Saturday, May 31, 2008

Blurring the Spectrum

Every so often, I ask myself why I identify as far left. After all, I'm all for efficient government, I value personal freedom, and I have a weird fascination/relationship with the United States and nuclear power. These are points commonly espoused by the Libertarian Right, but I've changed the phrasing (efficient versus small government, personal versus total freedom) so that I don't appear as in their camp. With this background, it should come as no surprise that I agreed with everything Jim Scarantino said in his column about reforming the Republican Party.

To be fair, Jim Scarantino isn't the average republican, and that's the point of his column. He subscribes to an older, different notion of that party, and his credentials align him more with Eisenhower than Reagan. This a a perspective on a Republican Party with a clearly demonstrated right to rule; a right earned through competent governance and not dependent on moral or divine authority. And this party, this return to form that he argues for, is a party I can agree with in many ways. Step 9 of his plan is especially appealing:
Make direct amends to such people wherever possible. Give Iraq back to Iraqis, move all Katrina victims out of formaldehyde-poisoned trailers and rebuild their homes, improve veterans services, and repeal some tax breaks to pay for the nation’s needs.
This is something a responsible party would do. Combined with advocating for freedom from control and low-cost government, it would be the beginnings of a conversion. But there is a divergence here - I think those policies are good, but I think they are good policies for a party of rule, and for the nation. They are not partisan positions. Lawrence Lessig, who is as close to a political guidepost as I currently have, "thinks there are allies to be found among the "intellectually honest" right." But Lessig is speaking from a position on the left, but he is speaking towards a consensus position; "He points out that the need to raise money from industry provides an incentive to grow government and maintain regulation as a kind of leverage to extract donations from industry. He's made battling earmarks, a conservative cause célèbre, a Change Congress core mission".

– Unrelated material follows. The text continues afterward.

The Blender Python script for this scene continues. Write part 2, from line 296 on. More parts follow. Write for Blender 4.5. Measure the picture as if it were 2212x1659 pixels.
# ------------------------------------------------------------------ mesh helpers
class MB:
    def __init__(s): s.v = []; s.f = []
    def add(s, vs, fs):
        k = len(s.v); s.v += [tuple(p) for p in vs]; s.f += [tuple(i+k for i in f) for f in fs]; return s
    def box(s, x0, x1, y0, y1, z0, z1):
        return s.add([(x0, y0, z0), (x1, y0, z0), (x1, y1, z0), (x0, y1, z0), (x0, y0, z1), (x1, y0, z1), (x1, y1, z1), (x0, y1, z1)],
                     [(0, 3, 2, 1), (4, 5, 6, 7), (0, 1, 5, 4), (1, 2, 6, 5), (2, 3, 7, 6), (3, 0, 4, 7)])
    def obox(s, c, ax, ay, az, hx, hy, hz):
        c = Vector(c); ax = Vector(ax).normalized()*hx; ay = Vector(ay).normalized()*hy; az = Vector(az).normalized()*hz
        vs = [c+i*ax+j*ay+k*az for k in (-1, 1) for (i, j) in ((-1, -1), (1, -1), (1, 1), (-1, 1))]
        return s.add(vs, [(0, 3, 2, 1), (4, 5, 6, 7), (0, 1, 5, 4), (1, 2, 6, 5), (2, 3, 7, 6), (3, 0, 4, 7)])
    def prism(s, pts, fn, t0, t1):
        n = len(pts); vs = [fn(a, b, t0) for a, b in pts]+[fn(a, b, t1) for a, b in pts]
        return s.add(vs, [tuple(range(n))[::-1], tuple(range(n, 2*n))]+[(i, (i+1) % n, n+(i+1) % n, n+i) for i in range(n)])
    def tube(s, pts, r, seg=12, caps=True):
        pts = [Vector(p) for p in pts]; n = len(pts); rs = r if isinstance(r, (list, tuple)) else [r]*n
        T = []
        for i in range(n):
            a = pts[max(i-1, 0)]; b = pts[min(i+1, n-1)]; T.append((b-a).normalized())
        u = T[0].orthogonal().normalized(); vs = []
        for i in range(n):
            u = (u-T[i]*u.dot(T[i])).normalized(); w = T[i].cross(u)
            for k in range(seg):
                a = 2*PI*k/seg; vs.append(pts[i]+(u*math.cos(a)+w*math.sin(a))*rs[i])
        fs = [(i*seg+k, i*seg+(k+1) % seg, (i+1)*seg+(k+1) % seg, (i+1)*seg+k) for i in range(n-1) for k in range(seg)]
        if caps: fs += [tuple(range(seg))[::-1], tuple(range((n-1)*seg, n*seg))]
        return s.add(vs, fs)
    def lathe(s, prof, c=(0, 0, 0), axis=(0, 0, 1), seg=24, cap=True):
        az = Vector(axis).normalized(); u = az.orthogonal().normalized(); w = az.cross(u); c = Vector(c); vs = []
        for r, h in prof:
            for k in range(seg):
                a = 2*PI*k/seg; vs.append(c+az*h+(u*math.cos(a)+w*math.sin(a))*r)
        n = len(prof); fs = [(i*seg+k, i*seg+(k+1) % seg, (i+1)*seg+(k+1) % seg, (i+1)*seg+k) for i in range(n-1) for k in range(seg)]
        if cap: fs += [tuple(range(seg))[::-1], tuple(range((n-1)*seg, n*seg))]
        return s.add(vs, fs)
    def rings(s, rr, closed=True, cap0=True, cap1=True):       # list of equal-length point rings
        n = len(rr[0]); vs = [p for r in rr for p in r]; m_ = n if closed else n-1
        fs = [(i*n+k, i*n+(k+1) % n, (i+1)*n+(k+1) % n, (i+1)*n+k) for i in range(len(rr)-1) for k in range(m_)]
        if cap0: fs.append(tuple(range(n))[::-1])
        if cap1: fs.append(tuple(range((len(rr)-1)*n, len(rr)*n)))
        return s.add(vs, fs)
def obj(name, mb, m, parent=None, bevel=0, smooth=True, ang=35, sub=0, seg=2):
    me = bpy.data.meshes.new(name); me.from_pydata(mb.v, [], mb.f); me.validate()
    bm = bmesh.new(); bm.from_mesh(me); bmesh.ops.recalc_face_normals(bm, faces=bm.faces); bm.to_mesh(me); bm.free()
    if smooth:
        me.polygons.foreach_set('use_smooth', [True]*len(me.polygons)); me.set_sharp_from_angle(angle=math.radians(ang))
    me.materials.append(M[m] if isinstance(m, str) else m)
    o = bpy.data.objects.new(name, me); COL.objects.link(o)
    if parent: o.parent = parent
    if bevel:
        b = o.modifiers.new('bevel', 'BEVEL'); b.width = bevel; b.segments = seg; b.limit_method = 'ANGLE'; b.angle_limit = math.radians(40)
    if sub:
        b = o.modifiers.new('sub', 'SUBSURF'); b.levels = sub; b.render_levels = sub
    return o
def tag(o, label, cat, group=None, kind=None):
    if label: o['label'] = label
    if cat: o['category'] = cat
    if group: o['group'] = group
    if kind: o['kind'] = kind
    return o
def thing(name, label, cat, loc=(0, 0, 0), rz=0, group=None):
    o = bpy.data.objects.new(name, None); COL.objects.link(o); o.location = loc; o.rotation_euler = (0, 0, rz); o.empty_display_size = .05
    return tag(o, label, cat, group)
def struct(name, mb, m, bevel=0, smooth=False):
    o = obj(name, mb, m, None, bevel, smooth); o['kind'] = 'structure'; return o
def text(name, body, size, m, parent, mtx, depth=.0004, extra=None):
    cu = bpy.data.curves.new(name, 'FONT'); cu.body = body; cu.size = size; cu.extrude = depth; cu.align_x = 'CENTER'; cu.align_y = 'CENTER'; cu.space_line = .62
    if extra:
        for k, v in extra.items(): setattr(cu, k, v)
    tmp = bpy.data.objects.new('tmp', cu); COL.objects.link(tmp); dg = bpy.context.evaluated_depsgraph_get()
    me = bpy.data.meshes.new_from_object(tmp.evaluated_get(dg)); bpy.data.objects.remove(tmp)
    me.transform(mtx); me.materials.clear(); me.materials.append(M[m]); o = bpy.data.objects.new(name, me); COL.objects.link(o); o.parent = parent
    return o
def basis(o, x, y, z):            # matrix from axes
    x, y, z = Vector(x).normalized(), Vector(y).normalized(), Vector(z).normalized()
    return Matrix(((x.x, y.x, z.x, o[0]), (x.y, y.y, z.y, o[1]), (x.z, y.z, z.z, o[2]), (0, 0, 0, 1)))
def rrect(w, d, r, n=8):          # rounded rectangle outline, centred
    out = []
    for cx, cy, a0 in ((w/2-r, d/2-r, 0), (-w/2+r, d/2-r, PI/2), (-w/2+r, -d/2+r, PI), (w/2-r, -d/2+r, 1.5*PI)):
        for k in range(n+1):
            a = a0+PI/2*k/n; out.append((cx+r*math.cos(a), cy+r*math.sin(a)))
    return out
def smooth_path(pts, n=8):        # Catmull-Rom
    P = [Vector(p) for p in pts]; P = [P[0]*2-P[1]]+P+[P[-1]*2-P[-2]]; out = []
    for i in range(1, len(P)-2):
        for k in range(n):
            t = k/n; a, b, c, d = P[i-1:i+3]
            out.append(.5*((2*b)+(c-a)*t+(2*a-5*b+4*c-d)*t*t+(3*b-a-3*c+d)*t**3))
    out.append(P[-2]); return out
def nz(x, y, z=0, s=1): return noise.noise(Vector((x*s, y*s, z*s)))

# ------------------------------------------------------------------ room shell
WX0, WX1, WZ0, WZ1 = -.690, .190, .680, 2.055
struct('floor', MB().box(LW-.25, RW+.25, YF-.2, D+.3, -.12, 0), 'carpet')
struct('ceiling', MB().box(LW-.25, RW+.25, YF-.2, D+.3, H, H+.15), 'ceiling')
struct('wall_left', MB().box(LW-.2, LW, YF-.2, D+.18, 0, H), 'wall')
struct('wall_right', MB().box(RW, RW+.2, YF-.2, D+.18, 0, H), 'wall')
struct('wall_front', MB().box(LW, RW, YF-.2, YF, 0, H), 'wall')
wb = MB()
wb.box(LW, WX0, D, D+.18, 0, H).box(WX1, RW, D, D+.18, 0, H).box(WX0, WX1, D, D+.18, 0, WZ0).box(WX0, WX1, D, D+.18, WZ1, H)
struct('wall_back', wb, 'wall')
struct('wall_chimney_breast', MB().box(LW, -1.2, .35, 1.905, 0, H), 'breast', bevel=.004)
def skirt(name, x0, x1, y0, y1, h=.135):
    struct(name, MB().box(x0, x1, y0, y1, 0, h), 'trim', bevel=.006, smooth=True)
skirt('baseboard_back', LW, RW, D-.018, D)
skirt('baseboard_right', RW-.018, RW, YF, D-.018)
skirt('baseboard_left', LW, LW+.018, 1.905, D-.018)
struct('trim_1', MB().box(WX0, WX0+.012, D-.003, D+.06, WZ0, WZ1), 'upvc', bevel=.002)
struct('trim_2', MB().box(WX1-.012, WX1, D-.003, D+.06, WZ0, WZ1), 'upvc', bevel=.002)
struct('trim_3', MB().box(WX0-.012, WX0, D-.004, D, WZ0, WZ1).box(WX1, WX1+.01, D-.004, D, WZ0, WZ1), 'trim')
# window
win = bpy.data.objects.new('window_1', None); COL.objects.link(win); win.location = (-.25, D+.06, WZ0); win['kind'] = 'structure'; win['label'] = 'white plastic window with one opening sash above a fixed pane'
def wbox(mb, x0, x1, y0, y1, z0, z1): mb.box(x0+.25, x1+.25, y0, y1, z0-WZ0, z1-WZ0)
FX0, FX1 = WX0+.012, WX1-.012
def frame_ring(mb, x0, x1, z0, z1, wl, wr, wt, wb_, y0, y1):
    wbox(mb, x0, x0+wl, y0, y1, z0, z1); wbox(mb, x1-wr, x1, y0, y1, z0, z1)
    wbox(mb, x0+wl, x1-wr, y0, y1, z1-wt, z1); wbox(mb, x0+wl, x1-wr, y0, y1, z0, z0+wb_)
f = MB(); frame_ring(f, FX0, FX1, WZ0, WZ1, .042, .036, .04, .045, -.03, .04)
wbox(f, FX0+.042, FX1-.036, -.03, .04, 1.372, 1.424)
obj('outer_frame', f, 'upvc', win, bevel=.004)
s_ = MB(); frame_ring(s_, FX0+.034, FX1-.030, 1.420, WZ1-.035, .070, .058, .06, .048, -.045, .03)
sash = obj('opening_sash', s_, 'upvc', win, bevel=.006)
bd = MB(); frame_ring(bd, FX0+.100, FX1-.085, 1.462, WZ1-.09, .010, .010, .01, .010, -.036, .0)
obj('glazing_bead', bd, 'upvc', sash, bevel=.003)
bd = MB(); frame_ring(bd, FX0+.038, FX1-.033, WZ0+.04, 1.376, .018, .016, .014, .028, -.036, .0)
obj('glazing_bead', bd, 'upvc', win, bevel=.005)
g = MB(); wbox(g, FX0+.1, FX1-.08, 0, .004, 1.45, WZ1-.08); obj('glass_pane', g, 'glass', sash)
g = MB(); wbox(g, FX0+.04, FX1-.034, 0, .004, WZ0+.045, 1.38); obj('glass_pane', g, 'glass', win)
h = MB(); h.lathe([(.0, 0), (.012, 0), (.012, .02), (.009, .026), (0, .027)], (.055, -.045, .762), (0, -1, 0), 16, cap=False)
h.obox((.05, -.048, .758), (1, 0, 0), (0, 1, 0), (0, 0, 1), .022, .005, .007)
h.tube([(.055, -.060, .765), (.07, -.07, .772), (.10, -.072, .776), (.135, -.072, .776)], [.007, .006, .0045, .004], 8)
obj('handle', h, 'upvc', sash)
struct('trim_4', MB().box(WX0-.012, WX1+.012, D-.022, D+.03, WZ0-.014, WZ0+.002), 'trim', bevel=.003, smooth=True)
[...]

Lessig and Scarantino overlap here on what should be the center, and it should be a center made up of the "intellectually honest" on both sides of the aisle, or even among those who don't fit nicely on the conservative/liberal political spectrum. And so I can support Scarantino's desire to reform his party into one that protects freedom (our venn diagrams of beliefs overlap here), and I can be happy about a Republican Party that takes that form. It would be a much more pleasant opposition party.

But I will have to diverge from that perspective, because I think that government can do more than just guarantee freedoms. I think that government can work towards social justice, and I think that it serves an important role in the mediation between business and individuals, and I think that the protections government can offer, which come at the expense of both personal and business freedoms, are fundamental points essential to living in society with other humans. I'll end with a Lessig quote that contains a Reagan quote:
"There's a speech that Reagan gives in 1965," Lessig says, "where he talks about how democracy always fails because once the people recognize they can vote themselves largess, they just vote themselves largess and the fiscal policy is destroyed. Well, Reagan had it half-right. It's not as if it's the poor out there who have figured out how to suck the money out of the rich. It's exactly the other way around."